Nvidia Powers China to Get Fastest Supercomputer

Hopefully the battle of which nation has the fastest supercomputer will become the new space race, though we doubt that there will be as much public interest this time around.

China is now home to the world's fastest supercomputer (30 percent faster than the best in the U.S.), and it's partially thanks to Nvidia.

Revealed at HPC 2010 China is the new supercomputer called Tianhe-1A, which has set a new performance record of 2.507 petaflops, as measured by the LINPACK benchmark, making it the fastest system in China and in the world today.

Tianhe-1A couples massively parallel GPUs with multi-core CPUs, using 7,168 Nvidia Tesla M2050 GPUs and 14,336 CPUs. Nvidia is proud of its GPU contribution as it would require more than 50,000 CPUs and twice as much floor space to deliver the same performance using CPUs alone.

More importantly, a 2.507 petaflop system built entirely with CPUs would consume more than 12 megawatts. Thanks to the use of GPUs in a heterogeneous computing environment, Tianhe-1A consumes only 4.04 megawatts, making it 3 times more power efficient -- the difference in power consumption is enough to provide electricity to over 5000 homes for a year.

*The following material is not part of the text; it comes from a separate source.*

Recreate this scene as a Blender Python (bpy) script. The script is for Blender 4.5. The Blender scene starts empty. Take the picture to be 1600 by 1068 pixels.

Tianhe-1A was designed by the National University of Defense Technology (NUDT) in China. The system is housed at National Supercomputer Center in Tianjin and is already fully operational.

"The performance and efficiency of Tianhe-1A was simply not possible without GPUs," said Guangming Liu, chief of National Supercomputer Center in Tianjin. "The scientific research that is now possible with a system of this scale is almost without limits; we could not be more pleased with the results."

The Tianhe-1A supercomputer will be operated as an open access system to use for large scale scientific computations.

"GPUs are redefining high performance computing," said Jen-Hsun Huang, president and CEO of NVIDIA. "With the Tianhe-1A, GPUs now power two of the top three fastest computers in the world today. These GPU supercomputers are essential tools for scientists looking to turbocharge their rate of discovery."